Why We Drive: On Freedom, Risk and Taking Back Control
MATTHEW CRAWFORD
(BODLEY HEAD, 368 PP, £20)
Tablet bookshop price £18 • Tel 020 7799 4064
Like most people who live in London, I don’t own a car. And while, like anyone who has watched Steve McQueen in Bullitt or Tom Cruise on one of his impossible missions, I thrill to the idea of handbrake turns and racing changes, I don’t find driving much fun. As of March this year, there were 38.3 million cars licensed for use on UK roads. That’s roughly a car for three out of every four people old enough to drive. Bully for them, though the fact they’re so many means that getting behind the wheel of a car really means getting behind someone else who’s behind the wheel of a car. In Easy Rider, the young Jack Nicholson counsels the titular petrolheads that the squares hate them not because they’re dirty long-hairs, but because they’re free. Try telling that to the guy or gal locked down on the M25 during what we are pleased to call rush hour.
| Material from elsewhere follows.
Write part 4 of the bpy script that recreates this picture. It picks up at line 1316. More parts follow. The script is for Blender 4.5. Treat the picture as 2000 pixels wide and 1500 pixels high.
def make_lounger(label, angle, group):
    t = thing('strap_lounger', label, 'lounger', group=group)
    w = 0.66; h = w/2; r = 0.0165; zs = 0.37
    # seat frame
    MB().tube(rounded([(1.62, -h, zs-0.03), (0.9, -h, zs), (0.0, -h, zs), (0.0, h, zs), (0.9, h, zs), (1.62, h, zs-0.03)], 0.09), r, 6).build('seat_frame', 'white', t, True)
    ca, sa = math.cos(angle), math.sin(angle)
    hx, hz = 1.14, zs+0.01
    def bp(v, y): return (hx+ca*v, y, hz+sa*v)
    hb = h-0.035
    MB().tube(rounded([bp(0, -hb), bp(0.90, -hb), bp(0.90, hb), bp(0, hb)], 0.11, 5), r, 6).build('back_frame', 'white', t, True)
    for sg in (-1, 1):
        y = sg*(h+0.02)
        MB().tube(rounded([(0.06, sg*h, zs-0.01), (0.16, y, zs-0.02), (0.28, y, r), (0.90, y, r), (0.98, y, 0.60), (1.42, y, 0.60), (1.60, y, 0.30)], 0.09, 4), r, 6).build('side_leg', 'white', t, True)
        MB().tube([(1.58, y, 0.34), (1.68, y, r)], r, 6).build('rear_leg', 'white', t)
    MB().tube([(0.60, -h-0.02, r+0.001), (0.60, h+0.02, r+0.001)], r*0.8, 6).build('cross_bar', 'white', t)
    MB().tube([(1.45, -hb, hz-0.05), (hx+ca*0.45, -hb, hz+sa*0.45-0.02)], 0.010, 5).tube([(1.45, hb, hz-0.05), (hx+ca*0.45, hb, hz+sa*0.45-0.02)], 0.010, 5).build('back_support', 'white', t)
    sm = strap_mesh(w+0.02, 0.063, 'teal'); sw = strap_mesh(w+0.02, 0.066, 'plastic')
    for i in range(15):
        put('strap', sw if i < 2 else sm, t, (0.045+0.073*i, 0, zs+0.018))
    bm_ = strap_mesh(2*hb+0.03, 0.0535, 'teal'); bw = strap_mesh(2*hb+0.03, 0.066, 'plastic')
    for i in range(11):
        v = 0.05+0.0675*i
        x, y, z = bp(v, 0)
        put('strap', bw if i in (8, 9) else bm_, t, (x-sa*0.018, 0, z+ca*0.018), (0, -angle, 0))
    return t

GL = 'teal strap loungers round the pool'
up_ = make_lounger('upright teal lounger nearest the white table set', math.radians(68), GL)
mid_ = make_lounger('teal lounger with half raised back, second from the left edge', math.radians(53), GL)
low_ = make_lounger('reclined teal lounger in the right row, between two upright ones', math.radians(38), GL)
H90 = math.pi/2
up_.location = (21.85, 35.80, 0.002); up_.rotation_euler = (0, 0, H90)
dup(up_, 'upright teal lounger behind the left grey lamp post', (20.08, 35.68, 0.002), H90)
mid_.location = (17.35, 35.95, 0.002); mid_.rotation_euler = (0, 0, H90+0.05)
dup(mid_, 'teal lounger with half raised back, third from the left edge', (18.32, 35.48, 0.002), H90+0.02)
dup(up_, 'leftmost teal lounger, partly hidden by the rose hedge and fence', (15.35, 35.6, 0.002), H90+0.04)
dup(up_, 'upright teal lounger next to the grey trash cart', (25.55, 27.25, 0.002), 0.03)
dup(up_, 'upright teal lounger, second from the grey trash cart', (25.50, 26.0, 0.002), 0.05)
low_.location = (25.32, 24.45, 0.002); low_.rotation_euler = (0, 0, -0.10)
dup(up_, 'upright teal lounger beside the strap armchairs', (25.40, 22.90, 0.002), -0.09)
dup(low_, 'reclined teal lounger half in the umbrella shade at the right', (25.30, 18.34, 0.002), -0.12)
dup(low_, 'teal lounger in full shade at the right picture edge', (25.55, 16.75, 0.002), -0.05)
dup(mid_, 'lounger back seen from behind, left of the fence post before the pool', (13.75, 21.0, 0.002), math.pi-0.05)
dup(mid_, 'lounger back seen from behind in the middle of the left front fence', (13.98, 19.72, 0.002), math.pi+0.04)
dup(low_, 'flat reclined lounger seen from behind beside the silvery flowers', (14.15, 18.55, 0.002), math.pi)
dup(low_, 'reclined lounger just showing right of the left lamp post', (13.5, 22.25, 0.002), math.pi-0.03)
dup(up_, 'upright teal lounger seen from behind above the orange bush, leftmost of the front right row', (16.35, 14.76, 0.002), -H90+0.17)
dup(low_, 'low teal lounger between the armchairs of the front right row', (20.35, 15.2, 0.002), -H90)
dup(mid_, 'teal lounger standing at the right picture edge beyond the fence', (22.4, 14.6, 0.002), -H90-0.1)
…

Matthew Crawford is having none of this. A philosophy prof who also runs a motorcycle repair shop, he worries that the trend towards Uber usage and driverless cars means another nail in the coffin of individual responsibility and a boost to the surveillance state. Driving, he argues, is practically the last arena where individual agency obtains. Driverless cars might liberate you from the tedium of the daily commute, but you’re kidding yourself if you think that your new free time won’t be filled with in-car ads and consumer profiling. Freedom is just another prison.